Meeting the guidelines of the Virginia Supreme Court, the project in downtown Abingdon includes renovation and expansion to many of the building’s corridors, with a total price tag that will exceed $30 million. The construction project is expected to continue until 2025.

Courthouse Renovation

Upgrades include adding 28,000 square feet of space, renovating an existing 23,000 square feet, removing lead and asbestos, and making the building compliant with the Americans with Disabilities Act.

Upgrades include adding 28,000 square feet of space, renovating an existing 23,000 square feet, removing lead and asbestos, and making the building compliant with the Americans with Disabilities Act.

“Along with the courthouse restoration, we have plans for some other building renovations but aren’t quite ready to make announcements yet,” says Tonya Triplett, Town of Abingdon director of economic development and tourism. “We want to make sure downtown Abingdon remains a vibrant district.”

Adding to its vibrancy is a new restaurant called Summers Roof and Cellar, which has opened in the historic Summers Building. The Summers menu features a wide variety of options along with an extensive wine list and a rooftop bar.

“Summers was born out of a desire to create a space where families and friends can gather, experience a sense of comfort and restoration, and feast on fare that’s grounded in the health of great natural ingredients,” says Charlie Berg, Summers owner. “Our goal is to offer world-class fare in an approachable atmosphere, so that guests can feel as comfortable here as they would at home.”

Spend Time in Damascus

Another Washington County community with action happening downtown is Damascus, where a Scattered Site Housing Rehabilitation Project began in 2022. The project started after the town was awarded a $771,300 Community Development Block Grant from the state to rehabilitate six houses and demolish three uninhabitable structures, thereby making substantial improvements to the downtown business district.

Also making news in downtown Damascus is the recent opening of Brinkwaters, a boutique-style, short-stay lodge located in a refurbished former business site. The site was once a large industrial building that is now transformed into 13 overnight guest rooms for travelers hiking along the Appalachian Trail.

Rooms at Brinkwaters are designed to retain the building’s old industrial feel, with polished concrete floors, cinder block walls and exposed rafters. An interesting aspect of the lodge is that it provides a contactless experience, meaning that guests book online, get a code emailed to them, then use the code to enter the building and their room.

Damascus Trail Center
Lynne Harty

Trail Blazer in Damascus

Another recent project in downtown Damascus is the opening of the $650,000 Damascus Trail Center. Located on West Laurel Avenue across from Damascus Town Hall, the center provides information to the tens of thousands of Appalachian Trail hikers who pass through town each year.

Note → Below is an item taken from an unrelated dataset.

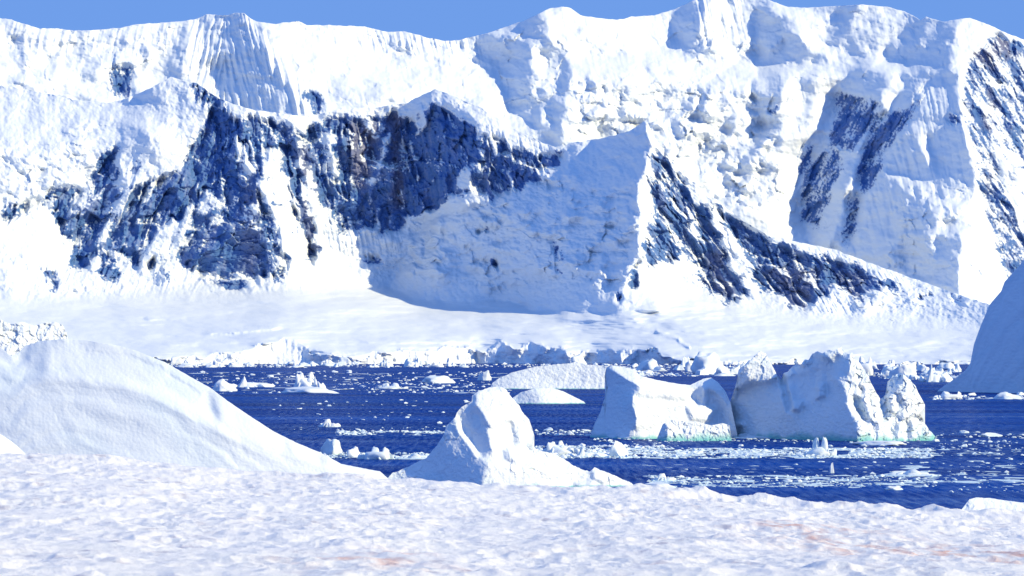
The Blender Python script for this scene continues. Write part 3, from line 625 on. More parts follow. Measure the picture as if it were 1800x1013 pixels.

“This is only the third center along the entire 2,200-mile Appalachian Trail, and it’s fitting that this newest one is located in Trail Town USA,” says Julie Kroll, Town of Damascus recreation program director.

Kroll says other additions to the town’s district include waterfront improvements along Laurel Creek, highlighted by the opening of a new Laurel Creek Park. The town has also embarked upon a Riverwalk redesign to link together the Appalachian Trail, Virginia Creeper Trail and the Laurel Creek waterfront.

The main goal of the Riverwalk redesign is to attract the more than 150,000 annual cyclists on the Virginia Creeper Trail to downtown Damascus to visit, and also attract daily motorists to visit the district as well. There are also plans to install more signage throughout the downtown area as well as eventually construct an amphitheater to host events.

“We have a lot of exciting things happening in Damascus,” Kroll says. “My goal is to increase awareness that Damascus is a premier outdoor recreation destination within the Southwest Virginia region.”